Cytat: filodendron7
czyżby cordialka to Mario????
oszust i złodziej!!!!
ten, który mi załatwił zbieranie w Moguer, a miało być w pobliżu i mazagonu!!!!
ten który ponoć jeździ już nielegalnie bez ubezpieczenia i nie ma już biura!!!!!!teraz to odpoczywam w domu - bo muszę odreagować psychicznie po zniszczonych nerwach i psychice w tej hiszpanii, gdzie czekałam w kolejce z 13 dziewczynami do jednego prysznica;
gdzie czasami po przepracowanym dniu nie mogłam się ukąpać bo nie było wody z tego powodu - że najpierw woda szła do nawadniania truskawek!!!!!!!!!!
jak kilka dni odpocznę to pójdę do HUFCA który mi ten wyjazd załatwiał - a Hufiec załatwiał wyjazd przez Maria - złodzieja i oszusta!!!!!
mogłabym o tej hiszpanii książkę napisać - ale wszystko w swoim czasie -
mario !!!! nikogo już nie zastraszysz mam już kilka koleżanek i będzie pozew zbiorowy:-) - podobno już kolejny
po pierwsze nie czyzyby Mario tylko Mario, ja sie nie chowam tak jak ty pod nikiem, wiec wstarczy zobzczyc inne moje wpisy gdzie sie podpisuje swoim imieniem zebuy wiedziec ze to ja.
po drugie, mialem zalatwic prace w mazagon a zalatwilem w moguer ? a co to do cholery koncert zyczeñ ?! jedzie sie tam gdzie pracodawca ma plantacje a nie gdzie sie chce, skoro chcialas jechac do mazagon to trzeba bylo sobie wykupic wakacje w konkterne miejsce i jechac na plaze a nie do pracy, jesli ktos jedzie do pracy to mu jest jedno czy moguer czy mazagon, wazna praca a nie od razu do mazagon na plaze, kazdy by tam chcial jechac ale sie nie da, jedzie sie tam gdzie trzeba a na wczasy to po campanii.
po trzecie, nie pisze sie ukompac lecz wykapac, a woda do podlewania na plantacji jest glebinowa i jest jej pod dostatkiem,
po czwarte, nie pisz za duzo ksiazek bo trzeba sie w nich podpisac wlasnym imieniem i nazwiskiem, a widac nie masz odwagi tego zrobic, wiec po co ta bajka z ta ksiazka ?

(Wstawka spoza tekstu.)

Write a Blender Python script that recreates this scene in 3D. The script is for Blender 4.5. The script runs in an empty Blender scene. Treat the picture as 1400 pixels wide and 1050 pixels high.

po piate, z hufcami pracuje juz 6 lat i nigdy nie bylo a ni nie ma i nie bedzie problemu, tym bardziej przez takie osobu tak ty, napisz tylko swoje imie i nazwisko, zaraz napisze wszyskim na forum gdzie pracowala, u kogo i dla czego wyjechalas.
po siudme, co do straszenie, ja nikogo nie straszylem i nie strasze, jesli mi pracodawca mówi ze mam powiedziec ze jesli nie bedziesz bardziej wydajnie pracowala to ja to przetlumacze ale zeby to nazawac straszeniem ???
jasi nie wiesz nic na temat jakiegos pozwania, to lepiej wloz palec do buzi zanim cokolwiek zaczniesz glupiego i beuzasadnienia pisac lub mówic, kolejny pozew ? a co, bylas i wiesz ze juz mam jakis ? wiec podaj swoje nazwisko i imie i zobzcysz jaki ja Ci pozew zrobie o znieslawienie i oszczerstwo, i co teraz, nadal chcesz pisac ze mam jakies sprawy pozwania w polsce ? przedstaw sie a nie ukrywaj, zobzcymy kto komu pierwszy o pozew wniesie, wiec ostroznie co piszesz.